19. Back to Pesach: The prohibition against eating chometz on Passover

This mitzvah is a negative mitzvah that can't be performed today and can be performed everywhere.

…remember this day, on which you left Egypt… and you shall not eat chometz (Exodus 13:3)

As with the other Passover-related mitzvos, the reason is to publicize the miracles that God wrought when He extracted the Jews from Egypt. Chometz is a leavened product of one of five grains: wheat, barley, rye oats and spelt.

The Zohar (2:182) equates eating chometz on Pesach to idolatry. Indeed, the extent to which we eschew chometz on Peach – not possessing it, not benefitting from it, destroying it, etc. – are comparable to the ways we treat objects of idol worship. The Rambam in Moreh Nevuchim (Guide for the Perplexed) discusses that seor (leaven) was not permitted on the altar because such was an idolatrous practice.

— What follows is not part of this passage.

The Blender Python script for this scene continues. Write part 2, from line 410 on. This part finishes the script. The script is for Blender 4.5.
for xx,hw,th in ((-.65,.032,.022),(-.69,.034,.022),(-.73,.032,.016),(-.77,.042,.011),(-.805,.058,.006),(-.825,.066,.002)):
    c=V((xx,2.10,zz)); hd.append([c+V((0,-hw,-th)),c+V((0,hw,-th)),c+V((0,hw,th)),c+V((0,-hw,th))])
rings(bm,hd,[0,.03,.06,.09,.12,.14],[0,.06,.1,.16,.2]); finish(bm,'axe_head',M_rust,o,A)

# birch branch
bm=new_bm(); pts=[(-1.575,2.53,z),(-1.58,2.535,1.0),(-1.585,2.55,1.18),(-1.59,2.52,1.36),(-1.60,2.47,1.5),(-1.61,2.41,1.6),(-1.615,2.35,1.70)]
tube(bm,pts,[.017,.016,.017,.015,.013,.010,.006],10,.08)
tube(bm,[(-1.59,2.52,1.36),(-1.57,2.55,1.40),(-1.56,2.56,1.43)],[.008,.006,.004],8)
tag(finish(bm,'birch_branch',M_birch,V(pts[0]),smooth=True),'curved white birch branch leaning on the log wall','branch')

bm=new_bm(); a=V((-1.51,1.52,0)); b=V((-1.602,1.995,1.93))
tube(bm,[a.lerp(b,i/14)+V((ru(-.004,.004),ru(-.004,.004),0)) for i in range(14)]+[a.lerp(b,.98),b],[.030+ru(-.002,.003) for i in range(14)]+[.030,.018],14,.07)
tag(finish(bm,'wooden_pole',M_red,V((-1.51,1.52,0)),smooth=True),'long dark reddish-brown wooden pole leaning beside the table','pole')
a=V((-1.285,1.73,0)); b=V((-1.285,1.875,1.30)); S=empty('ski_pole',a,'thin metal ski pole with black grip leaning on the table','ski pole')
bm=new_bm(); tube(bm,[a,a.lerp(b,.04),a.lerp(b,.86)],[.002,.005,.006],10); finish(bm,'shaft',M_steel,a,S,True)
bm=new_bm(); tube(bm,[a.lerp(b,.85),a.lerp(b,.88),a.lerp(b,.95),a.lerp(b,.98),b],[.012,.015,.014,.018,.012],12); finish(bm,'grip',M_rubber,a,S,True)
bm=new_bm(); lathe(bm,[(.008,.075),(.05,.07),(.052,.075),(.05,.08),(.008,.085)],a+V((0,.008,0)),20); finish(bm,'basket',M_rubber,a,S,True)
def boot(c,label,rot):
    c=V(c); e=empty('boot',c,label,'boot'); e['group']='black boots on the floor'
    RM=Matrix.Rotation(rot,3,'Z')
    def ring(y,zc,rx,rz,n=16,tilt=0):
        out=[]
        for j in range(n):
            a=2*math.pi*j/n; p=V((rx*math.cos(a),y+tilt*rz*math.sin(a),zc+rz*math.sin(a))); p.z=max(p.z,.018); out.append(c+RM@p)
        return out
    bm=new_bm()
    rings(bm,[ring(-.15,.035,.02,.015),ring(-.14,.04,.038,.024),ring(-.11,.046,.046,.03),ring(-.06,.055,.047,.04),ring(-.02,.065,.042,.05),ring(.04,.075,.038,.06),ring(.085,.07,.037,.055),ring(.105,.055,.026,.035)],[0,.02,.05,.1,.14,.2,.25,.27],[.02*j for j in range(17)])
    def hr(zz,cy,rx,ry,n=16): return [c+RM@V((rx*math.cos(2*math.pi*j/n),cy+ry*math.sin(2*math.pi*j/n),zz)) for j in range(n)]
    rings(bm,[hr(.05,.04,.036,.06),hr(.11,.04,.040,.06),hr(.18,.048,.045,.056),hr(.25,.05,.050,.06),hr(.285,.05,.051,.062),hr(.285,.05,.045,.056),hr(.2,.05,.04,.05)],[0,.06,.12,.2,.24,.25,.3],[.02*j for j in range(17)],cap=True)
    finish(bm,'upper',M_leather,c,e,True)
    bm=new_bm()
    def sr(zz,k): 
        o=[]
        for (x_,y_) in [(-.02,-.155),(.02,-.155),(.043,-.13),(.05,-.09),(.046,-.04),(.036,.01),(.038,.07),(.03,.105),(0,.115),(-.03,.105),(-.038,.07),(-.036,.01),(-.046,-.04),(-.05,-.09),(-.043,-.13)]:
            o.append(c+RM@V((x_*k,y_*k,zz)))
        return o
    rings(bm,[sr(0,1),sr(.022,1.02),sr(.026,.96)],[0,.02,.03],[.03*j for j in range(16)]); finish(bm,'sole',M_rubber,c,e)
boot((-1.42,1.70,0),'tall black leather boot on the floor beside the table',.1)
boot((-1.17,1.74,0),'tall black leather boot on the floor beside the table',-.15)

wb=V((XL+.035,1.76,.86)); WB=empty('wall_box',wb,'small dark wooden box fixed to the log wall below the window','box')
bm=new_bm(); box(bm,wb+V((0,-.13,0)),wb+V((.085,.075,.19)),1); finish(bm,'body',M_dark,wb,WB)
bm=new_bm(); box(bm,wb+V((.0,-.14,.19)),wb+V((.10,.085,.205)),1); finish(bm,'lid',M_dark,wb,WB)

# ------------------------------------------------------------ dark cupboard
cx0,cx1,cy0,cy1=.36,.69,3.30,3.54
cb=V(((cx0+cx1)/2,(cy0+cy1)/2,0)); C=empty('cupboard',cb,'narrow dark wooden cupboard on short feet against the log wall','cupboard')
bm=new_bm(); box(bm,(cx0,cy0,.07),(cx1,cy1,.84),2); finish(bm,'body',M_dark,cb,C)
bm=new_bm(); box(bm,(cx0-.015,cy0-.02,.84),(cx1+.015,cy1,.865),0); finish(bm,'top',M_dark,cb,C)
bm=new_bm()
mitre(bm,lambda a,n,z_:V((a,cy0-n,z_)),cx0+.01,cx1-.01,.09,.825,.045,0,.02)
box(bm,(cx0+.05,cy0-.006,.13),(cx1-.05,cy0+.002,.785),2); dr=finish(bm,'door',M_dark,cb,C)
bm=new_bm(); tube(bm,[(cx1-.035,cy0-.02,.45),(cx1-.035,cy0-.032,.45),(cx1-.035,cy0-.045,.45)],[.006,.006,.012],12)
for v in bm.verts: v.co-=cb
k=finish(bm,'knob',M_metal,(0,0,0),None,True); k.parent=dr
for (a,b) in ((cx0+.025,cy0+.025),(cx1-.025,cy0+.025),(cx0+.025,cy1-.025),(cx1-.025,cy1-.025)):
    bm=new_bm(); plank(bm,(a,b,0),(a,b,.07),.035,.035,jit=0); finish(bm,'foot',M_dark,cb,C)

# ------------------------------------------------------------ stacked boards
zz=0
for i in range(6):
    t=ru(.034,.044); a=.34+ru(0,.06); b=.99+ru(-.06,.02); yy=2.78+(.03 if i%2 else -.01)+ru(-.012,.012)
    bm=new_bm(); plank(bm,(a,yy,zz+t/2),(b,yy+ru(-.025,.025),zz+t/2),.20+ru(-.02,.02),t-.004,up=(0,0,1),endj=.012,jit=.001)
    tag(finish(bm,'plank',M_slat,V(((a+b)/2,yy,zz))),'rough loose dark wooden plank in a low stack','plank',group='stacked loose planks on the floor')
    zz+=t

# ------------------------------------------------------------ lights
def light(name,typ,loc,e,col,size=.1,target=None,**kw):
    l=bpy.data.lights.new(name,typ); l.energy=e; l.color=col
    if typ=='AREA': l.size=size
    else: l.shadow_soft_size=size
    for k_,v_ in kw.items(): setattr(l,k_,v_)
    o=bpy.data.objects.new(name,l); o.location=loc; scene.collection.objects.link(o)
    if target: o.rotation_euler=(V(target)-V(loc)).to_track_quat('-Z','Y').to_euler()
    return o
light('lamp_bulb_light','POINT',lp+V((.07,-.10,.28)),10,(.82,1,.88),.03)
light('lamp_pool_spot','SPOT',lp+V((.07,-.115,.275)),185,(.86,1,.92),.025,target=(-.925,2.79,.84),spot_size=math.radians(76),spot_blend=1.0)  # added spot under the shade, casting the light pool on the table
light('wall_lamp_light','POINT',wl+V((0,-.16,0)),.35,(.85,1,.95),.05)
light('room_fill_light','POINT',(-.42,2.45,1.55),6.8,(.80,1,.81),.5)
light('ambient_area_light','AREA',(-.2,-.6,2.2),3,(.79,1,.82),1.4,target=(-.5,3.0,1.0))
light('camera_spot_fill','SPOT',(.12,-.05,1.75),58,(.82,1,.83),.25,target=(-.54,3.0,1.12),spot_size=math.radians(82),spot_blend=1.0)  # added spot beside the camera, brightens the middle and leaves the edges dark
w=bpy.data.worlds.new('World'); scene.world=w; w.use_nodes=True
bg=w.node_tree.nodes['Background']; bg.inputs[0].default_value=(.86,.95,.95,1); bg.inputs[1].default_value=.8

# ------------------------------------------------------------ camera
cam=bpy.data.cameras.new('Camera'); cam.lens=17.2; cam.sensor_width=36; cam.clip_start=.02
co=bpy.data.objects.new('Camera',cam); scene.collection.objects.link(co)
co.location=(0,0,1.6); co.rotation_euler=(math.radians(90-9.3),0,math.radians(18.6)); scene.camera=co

This prohibition applies to both men and women, at all times and in all places. It is #197 of the 365 negative mitzvos in the Rambam’s Sefer HaMitzvos and #4 of the 194 negative mitzvos that can be fulfilled today as listed in the Chofetz Chaim’s Sefer HaMitzvos HaKatzar. It is discussed in tractate Pesachim on pages 28 and 35, as well as at the beginning of Kerisos. In the Shulchan Aruch, it can be found in Orach Chaim 443.